Laos is the most heavily bombed country in the world per capita and children are still injured and killed as a result of a war that ended almost 50 years ago.

Between 1964 and 1973 over two million tonnes of bombs were dropped on the country as US warplanes carpet-bombed the Ho Chi Minh Trail – the myriad paths through the Laos jungle which were used to supply North Vietnamese forces operating in the south of Vietnam during the Vietnam War.

More than 250 million cluster bombs were dropped but over 30 per cent didn’t explode. An estimated 50,000 people have been killed by unexploded ordnance, 20,000 since the war ended in 1975.

Almost half of those killed have been children.

Every red dot on this map represents a cluster bomb dropped in Laos

These deadly items continue to contaminate large areas of Laos, threatening the lives and livelihoods of thousands of people, predominately the poorest members of society, living in rural, remote locations with restricted access to basic services.

There is not an agreed figure of how many unexploded bombs remain in the country but MAG estimates there are approximately 1,600km² of land that still requires clearance – an area twice the size of Greater London.

Today, in the villages most affected, the legacy is all too visible. Huge bomb craters blight large areas and everyday items – buckets, boats, feeding troughs for animals – are made out of the remnants of military hardware.

Since 1994, MAG in Laos has worked to find and destroy more than 250,000 unexploded bombs, “bombies” as they are known locally, in Laos. We have checked and declared safe 77 square kilometres of land – an area twice the size of Oxford – and freed more than 50,000 people from the fear of unexploded bombs here.

MAG employees more than 900 people in Laos and has been working in the country for more than 25 years

To make contaminated land safe, every inch needs walking over with a team carrying specialised metal detectors. MAG now has more than 900 staff in 54 teams in Laos working to make land safer.

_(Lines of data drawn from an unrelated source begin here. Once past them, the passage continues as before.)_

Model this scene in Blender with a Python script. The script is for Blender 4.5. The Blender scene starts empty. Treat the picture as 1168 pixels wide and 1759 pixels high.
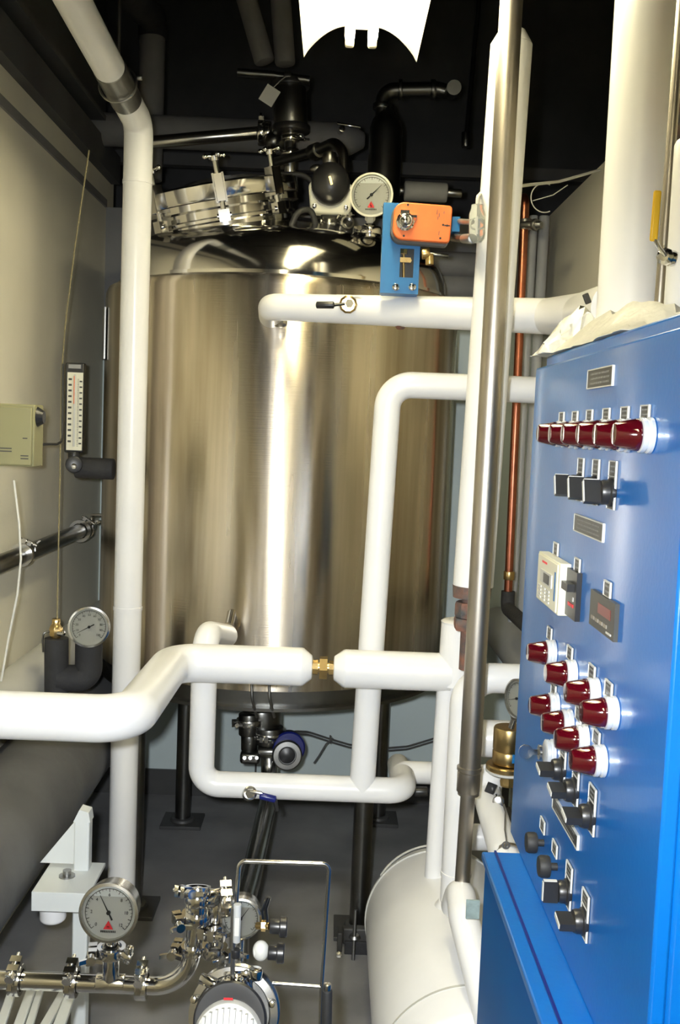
import bpy, math, random
from mathutils import Vector, Matrix, Quaternion
random.seed(7)
PI = math.pi
scene = bpy.context.scene
C = scene.collection
# ------------------------------------------------------------------ camera
W, H, F = 1168, 1759, 1750.0
ROLL, PITCH, YAW = math.radians(2.3), math.radians(4.75), math.radians(0.5)
CAM = Vector((0, 0, 1.6))
_f = Vector((math.sin(YAW)*math.cos(PITCH), math.cos(YAW)*math.cos(PITCH), -math.sin(PITCH)))
_r0 = Vector((math.cos(YAW), -math.sin(YAW), 0))
_u0 = _r0.cross(_f)
CR = _r0*math.cos(ROLL) + _u0*math.sin(ROLL)
CU = -_r0*math.sin(ROLL) + _u0*math.cos(ROLL)
cam_data = bpy.data.cameras.new('camera')
cam = bpy.data.objects.new('camera', cam_data); C.objects.link(cam)
cam_data.sensor_fit = 'VERTICAL'; cam_data.sensor_height = 36.0
cam_data.lens = F/H*36.0; cam_data.clip_start = 0.02
m = Matrix.Identity(4)
for i in range(3):
    m[i][0] = CR[i]; m[i][1] = CU[i]; m[i][2] = -_f[i]; m[i][3] = CAM[i]
cam.matrix_world = m
scene.camera = cam
# ------------------------------------------------------------------ world, exposure, lamps
world = bpy.data.worlds.new('world'); scene.world = world; world.use_nodes = True
world.node_tree.nodes['Background'].inputs[0].default_value = (0.6, 0.65, 0.7, 1)
world.node_tree.nodes['Background'].inputs[1].default_value = 0.01
scene.view_settings.view_transform = 'Standard'; scene.view_settings.look = 'None'
scene.view_settings.gamma = 1.0; scene.view_settings.use_curve_mapping = False
scene.view_settings.exposure = 0.0
FLASH_W, TUBE = 222.0, 52.0
fl = bpy.data.lights.new('camera_flash', 'SPOT'); fl.spot_size = math.radians(86); fl.spot_blend = 1.0; fl.shadow_soft_size = 0.02
fl.energy = FLASH_W; fl.color = (0.93, 0.97, 1.0)
flo = bpy.data.objects.new('camera_flash', fl); C.objects.link(flo)
flo.location = (-0.055, 0.03, 1.63)
flo.rotation_euler = Vector((0.02, -1.0, 0.36)).to_track_quat('Z', 'Y').to_euler()

def ray(x, y):
    return (_f + CR*((x-W/2)/F) + CU*((H/2-y)/F))
def P(x, y, d):                     # real point seen at a pixel, at depth Y = d into the room
    r = ray(x, y); return CAM + r*(d/r.y)
def PX(x, y, X):                    # the same on a plane X = const
    r = ray(x, y); return CAM + r*(X/r.x)

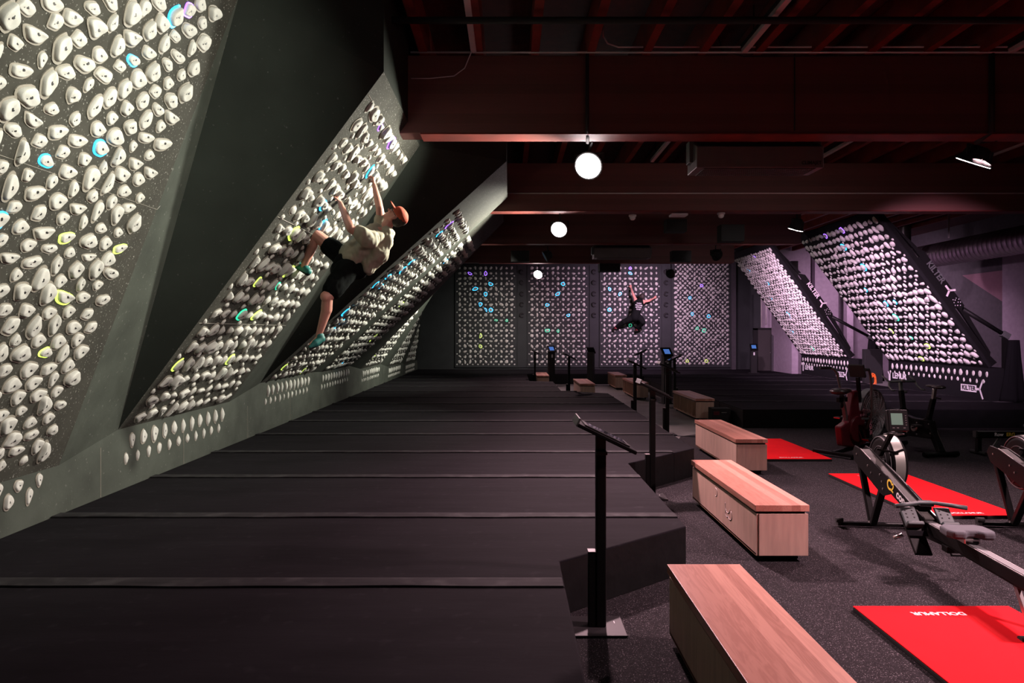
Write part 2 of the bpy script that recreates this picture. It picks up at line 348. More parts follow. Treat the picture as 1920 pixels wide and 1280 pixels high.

Only 10 years ago, up to 300 people a year were killed or injured by unexploded bombs throughout the country. Today, the casualty rates have tumbled, with 21 casualties in the last year.

MAG’s work is funded by donors and governments from around the world – in particular the British, Norwegian and United States governments.

MAG staff using a large loop detector in Laos

In the last two years, the UK Government’s Department for International Development (DFID) has contributed some £5.9m to MAG’s operations in Laos which has enabled MAG to clear a total of 11.9 million m2 of land, the equivalent of 1,600 football pitches, and find and destroy 10,384 bombs.

International Development Secretary Anne-Marie Trevelyan said: “Landmines and unexploded bombs are weapons of war which indiscriminately kill and maim innocent people around the world every day. No one should have to live at risk of losing a limb, their life or a child to these deadly devices.

"Thanks to support from the British people, I’m proud of UK aid’s leading role in ridding Laos and other countries of such weapons so that even more families are able to live their lives without fear.”

MAG Chief Executive Jane Cocking added: “Our work makes an instant and tangible difference to the lives of some of the poorest people in the world and the support of the British government through UK Aid, as well as the governments of the United States and Norway, is crucial to this.”

Laos has the ambition to eliminate all possible unexploded ordnance casualties by 2030. There is some optimism that sustained commitment from international donors will, within a lifetime, free people of the deadly legacy of a conflict that ended almost half a century ago.